In order to answer this question, you should first read section 3.5 of the lecture notes. The question below is about getting 2×n people across a bridge, section 3.5 deals with the problem when n is 2. A group of 2×n people wishes to cross a bridge. It is dark, and it is necessary to use a torch when crossing the bridge, but they only have one torch between them. The bridge is narrow and only two people can be on it at any one time. Each person takes a different amount of time to cross the bridge; when two cross together they must proceed at the speed of the slowest. The people are all numbered from 1 to 2×n, and person i takes ti minutes to cross. The torch must be ferried back and forth across the bridge, so that it is always carried when the bridge is crossed. You may assume that the people are ordered according to the time they take to cross, with person 1 being the fastest and person 2×n being the slowest. You may also assume that n is at least 1 (so there are at least two people).

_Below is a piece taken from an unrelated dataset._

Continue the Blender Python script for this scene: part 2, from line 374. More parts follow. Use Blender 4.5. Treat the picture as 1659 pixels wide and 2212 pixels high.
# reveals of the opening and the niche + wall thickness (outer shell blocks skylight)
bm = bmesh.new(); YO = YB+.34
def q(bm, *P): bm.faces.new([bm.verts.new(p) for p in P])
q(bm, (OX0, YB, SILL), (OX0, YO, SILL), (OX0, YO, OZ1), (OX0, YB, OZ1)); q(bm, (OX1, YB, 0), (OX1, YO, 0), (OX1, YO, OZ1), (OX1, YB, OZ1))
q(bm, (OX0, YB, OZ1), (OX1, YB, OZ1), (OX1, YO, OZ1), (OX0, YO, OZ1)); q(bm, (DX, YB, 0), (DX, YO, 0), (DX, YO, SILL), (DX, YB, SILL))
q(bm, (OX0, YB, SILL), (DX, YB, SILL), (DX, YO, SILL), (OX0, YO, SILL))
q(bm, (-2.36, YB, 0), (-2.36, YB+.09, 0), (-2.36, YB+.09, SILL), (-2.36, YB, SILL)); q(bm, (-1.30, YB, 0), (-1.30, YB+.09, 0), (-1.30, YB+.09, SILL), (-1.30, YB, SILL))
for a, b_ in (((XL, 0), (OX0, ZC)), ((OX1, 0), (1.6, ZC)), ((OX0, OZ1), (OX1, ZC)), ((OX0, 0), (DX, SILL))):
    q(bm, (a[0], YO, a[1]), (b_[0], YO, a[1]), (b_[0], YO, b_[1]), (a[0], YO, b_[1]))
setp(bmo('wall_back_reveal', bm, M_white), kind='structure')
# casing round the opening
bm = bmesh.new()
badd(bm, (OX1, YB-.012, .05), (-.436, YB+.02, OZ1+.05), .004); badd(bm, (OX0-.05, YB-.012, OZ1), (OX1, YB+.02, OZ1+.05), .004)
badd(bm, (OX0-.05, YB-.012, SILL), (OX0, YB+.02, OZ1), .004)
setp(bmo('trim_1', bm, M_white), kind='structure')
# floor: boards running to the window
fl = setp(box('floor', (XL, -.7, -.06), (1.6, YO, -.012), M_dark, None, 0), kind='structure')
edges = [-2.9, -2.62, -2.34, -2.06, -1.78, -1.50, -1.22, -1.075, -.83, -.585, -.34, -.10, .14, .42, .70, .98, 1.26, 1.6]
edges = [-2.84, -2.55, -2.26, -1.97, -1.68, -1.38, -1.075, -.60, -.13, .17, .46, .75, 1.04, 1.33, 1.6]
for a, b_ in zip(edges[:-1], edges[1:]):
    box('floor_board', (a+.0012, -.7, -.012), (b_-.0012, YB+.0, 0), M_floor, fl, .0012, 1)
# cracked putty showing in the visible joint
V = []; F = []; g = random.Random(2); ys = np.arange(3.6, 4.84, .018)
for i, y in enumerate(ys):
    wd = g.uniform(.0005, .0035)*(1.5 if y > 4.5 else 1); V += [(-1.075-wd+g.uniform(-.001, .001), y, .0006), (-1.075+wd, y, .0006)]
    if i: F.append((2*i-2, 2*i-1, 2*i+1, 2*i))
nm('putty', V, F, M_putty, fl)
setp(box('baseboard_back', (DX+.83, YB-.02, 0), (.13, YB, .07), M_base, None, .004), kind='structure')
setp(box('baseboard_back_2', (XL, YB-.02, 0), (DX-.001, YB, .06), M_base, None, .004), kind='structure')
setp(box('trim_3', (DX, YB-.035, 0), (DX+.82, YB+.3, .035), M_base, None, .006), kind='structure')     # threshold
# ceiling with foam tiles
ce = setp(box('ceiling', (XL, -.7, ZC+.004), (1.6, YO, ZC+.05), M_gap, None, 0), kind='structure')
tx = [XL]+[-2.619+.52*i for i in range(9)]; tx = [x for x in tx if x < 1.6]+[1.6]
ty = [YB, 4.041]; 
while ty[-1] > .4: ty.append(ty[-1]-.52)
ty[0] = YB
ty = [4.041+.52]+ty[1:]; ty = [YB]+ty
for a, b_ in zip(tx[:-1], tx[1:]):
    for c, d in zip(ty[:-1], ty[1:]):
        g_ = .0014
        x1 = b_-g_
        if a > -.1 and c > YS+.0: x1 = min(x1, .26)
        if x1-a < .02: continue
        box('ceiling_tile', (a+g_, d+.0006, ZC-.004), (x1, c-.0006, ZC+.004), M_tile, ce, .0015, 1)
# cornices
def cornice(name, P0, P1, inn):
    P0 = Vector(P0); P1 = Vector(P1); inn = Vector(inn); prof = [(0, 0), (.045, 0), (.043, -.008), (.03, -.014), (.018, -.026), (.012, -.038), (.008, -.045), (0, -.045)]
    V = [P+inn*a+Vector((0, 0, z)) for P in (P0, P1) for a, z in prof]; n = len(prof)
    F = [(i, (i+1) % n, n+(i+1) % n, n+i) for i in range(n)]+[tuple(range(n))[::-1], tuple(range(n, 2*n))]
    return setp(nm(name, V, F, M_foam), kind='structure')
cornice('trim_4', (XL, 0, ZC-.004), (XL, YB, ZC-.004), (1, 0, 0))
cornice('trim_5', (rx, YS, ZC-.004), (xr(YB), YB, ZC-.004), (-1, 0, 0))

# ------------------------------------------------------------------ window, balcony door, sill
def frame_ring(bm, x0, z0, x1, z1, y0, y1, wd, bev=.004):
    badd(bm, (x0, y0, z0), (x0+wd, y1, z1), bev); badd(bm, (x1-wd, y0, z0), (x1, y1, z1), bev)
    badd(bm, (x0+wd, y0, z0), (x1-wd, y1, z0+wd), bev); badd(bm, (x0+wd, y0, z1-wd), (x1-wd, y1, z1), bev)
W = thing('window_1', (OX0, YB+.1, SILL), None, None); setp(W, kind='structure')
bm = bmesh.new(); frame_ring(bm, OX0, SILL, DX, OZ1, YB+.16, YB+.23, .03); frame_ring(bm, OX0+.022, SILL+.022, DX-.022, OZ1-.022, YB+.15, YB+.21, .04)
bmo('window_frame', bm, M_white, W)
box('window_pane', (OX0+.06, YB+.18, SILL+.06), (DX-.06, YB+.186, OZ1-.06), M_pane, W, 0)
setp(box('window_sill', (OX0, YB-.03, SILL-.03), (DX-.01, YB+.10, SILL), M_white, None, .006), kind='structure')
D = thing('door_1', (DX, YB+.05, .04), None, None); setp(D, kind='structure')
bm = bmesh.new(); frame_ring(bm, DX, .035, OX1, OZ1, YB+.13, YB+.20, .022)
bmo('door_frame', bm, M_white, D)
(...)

(i) (5 marks) Describe an algorithm, based on induction on n, to get a group of 2×n people across the bridge. What is the base case and what is the induction hypothesis? Hint: The base case is trivial. Use section 3.5 of the lecture notes for the induction step. Note that you are not required to prove that the algorithm results in the optimal crossing time for arbitrary n but when specialised to the case n = 2 it should indeed be optimal.

(ii) (5 marks) Use the algorithm described in (i) to solve the problem with four people, who individually cross in 1, 5, 7, and 8 minutes. Use the notation pt for the person who takes time t to cross. So, p 1 is the one who takes 1 minute to cross, p 5 is the person who takes 5 minutes to cross, etc. Full marks can only be obtained by giving an algorithm that minimises the total time taken.

(iii) (5 marks) What is total time taken if in addition to the four people in (ii), four more people who individually cross in 10, 20, 30 and 40 minutes join the original group. Your answer should be based on the use of induction and results obtained earlier in (ii).

4 What to Submit and When

Your solutions should be submitted to the School Office by 3.00pm on Friday, 3rd De- cember. Feedback on this coursework will be made available in the lecture on Wednesday, 8th December.